And for a school with a famously dispersed fanbase, these kinds of “on tour” games help the program stay connected and visible. How many people that live in the Southwest ever get to watch a Notre Dame game — at least, one that isn’t in the Coliseum? It certainly can’t hurt recruiting, especially with our national football, and players relish the chance to play in NFL stadiums. Variations on uniforms are fun, if occasionally eye-rolling. It’s like eating at a nice restaurant — it shouldn’t be a staple of your diet, but once in a while it’s a nice treat. 

Certainly, I think the school could be a little more strategic at times with how it does these. The 2014 game against Purdue in Indianapolis stands out as one of the most questionable scheduling decisions I can remember, and going to Chicago twice for this series doesn’t make a whole lot of sense with campus just down the road. (Especially given that one of those was against Wisconsin, a game that both fanbases have been clamoring for years and would love to host on their campuses.) If part of the goal is to go where we normally don’t travel, why stick so close to home? Timing also matters; too often and the games are less meaningful. We’ve seemingly settled on a cadence of one of these every couple of years (recalling that last year’s aforementioned Wisconsin game was technically supposed to be a Wisconsin home game despite the Shamrock Series branding), which seems about right. These are best as “event” games, and college football should be played on campuses as often as possible. 

There’s also a delicate dance to finding the right opponent — you want someone interesting that will draw a crowd and justify the hoopla, but not a “marquee” opponent per se (I live in mortal fear of Notre Dame’s upcoming Texas A&M series getting moved to Detroit or somewhere for no reason at all).

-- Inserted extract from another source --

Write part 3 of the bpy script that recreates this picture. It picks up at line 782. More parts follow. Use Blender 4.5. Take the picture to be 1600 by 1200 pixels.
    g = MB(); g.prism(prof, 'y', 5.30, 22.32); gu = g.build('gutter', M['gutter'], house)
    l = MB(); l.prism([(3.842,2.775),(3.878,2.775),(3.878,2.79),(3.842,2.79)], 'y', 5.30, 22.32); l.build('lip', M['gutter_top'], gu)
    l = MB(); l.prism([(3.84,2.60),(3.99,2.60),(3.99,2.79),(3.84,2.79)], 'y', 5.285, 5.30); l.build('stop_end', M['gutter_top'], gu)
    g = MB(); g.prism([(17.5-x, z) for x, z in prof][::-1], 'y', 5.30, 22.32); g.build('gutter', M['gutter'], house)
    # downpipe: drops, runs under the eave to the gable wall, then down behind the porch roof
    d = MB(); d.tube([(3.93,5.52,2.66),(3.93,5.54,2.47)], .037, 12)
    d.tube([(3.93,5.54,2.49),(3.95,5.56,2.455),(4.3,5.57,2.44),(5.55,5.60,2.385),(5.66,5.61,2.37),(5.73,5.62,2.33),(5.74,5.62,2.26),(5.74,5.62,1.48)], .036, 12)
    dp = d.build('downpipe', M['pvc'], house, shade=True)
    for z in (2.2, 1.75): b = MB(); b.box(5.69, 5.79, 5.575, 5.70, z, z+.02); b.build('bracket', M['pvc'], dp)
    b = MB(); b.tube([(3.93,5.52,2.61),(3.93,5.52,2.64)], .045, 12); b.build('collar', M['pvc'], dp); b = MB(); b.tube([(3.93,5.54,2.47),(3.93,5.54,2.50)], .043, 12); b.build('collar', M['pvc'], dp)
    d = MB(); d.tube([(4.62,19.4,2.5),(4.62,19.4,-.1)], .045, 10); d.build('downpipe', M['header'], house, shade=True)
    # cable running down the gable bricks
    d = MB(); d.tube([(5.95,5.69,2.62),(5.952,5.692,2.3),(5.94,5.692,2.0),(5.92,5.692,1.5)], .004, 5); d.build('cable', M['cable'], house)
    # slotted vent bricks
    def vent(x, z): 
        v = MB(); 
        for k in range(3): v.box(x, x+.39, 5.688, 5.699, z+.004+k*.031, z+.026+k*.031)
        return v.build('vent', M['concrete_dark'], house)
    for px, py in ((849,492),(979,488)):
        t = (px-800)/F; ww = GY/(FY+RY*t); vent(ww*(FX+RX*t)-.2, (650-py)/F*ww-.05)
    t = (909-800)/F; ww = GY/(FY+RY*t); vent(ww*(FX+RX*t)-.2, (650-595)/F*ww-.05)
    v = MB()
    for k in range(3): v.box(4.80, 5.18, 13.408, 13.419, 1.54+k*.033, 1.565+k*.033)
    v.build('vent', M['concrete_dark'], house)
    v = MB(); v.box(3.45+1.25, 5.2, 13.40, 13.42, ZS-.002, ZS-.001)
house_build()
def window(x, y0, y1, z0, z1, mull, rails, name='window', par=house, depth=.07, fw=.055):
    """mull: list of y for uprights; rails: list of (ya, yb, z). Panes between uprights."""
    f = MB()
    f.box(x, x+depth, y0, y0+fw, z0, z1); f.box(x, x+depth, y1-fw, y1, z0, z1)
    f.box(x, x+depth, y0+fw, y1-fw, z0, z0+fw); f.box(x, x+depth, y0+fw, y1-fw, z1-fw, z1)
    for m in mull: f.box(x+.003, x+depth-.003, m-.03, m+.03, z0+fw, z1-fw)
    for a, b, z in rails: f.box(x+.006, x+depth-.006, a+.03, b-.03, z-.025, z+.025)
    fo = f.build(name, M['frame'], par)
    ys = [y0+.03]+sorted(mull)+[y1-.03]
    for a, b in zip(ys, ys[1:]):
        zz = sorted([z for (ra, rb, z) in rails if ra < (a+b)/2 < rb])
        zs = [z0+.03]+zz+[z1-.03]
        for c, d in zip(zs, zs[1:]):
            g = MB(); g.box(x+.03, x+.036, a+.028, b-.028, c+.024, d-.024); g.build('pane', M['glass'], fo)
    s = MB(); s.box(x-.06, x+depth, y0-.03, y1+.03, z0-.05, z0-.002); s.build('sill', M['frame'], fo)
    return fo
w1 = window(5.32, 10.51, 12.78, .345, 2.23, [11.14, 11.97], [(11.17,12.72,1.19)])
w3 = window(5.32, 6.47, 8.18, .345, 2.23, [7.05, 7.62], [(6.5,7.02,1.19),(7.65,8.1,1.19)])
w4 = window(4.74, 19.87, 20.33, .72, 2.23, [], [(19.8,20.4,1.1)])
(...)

Army in the first outing in NYC was a good example, especially given the history between the schools. For a bad example, see above re: Wisconsin. 

BYU in Las Vegas is a great example of the Shamrock Series done right. Everything about this weekend just worked, in a way that I couldn’t have called when this game was announced. The uniforms and overall branding of this game paid tribute to Vegas in a nice way that didn’t link too much to gambling and vice, (though if anyone has a lead on where I can snag one of those sick ND-branded casino chips please DM me), and ND’s presence in the city was easily felt. And, with all due respect to BYU, it’s the kind of good-but-not-great tier of opponent that works well in this series. It was an exciting game in an electric atmosphere in a nearly brand new stadium, and it gave fans like me the chance to travel to a city they wouldn’t normally while making it easier for others to travel to see Notre Dame live at all. It was all the things you would want out of a big neutral site game. 

Literally the first thing I saw as I walked off the plane

There were so many little moments during the weekend that made the experience special. Though not my first time, flying out of Chicago for a Notre Dame game remains one of fandom’s great joys, losing count of the number of “Go Irish”s and the items of ND apparel on your flight. Midnight Drummer’s Circle along the Strip. Taking a tram between hotels and being crammed in with about a dozen BYU fans before being “rescued” by a group of Irish supporters. And, perhaps my favorite, as a sea of blue and green streamed into the Mandalay Bay casino, a totally spontaneous, deafening “Let’s Go Irish” chant that absolutely everyone in the place could hear. The camaraderie I felt among Irish fans in Las Vegas almost made me feel like I never graduated. Notre Dame likes to say its campus is in South Bend, but its classroom is the world — this weekend, the world felt a little bit more like campus. 

But for as much fun as the weekend was for me, I wasn’t the ultimate audience, I think. These games exist for people like the couple I sat next to at Allegiant, retired Utahans who aren’t able to travel to South Bend all that easily but are lifelong Irish fans who deserve a chance to see a game live. They exist for families from Phoenix and LA who don’t want to (or can’t) get on a flight to Chicago and another two hour drive to South Bend, but for whom a day or weekend trip to Vegas is doable. And they exist for Notre Dame alumni who want a little slice of their alma mater on turf a little closer to home — their two homes merging in one extremely fun weekend. 

I’ll wrap up with a little tease as to what’s next in the shop — hoping to get up a more detailed reflection on my time in Sin City this week, taking some inspiration from John and Hank Green’s “Thoughts from Places” format on Vlogbrothers. Vegas is certainly a unique place, and one I’m still sorting out my feelings on (aside from the game. That was unquestionably great.) Looking forward to sorting them out via blog soon. 

In the meantime, happy Stanford week! Come prepped with your favorite tree-chopping axe and rain poncho, since the last time we had a rain-free ND-Stanford game in South Bend was… 2008? 

Probably a safer bet than anything you’ll find in a casino.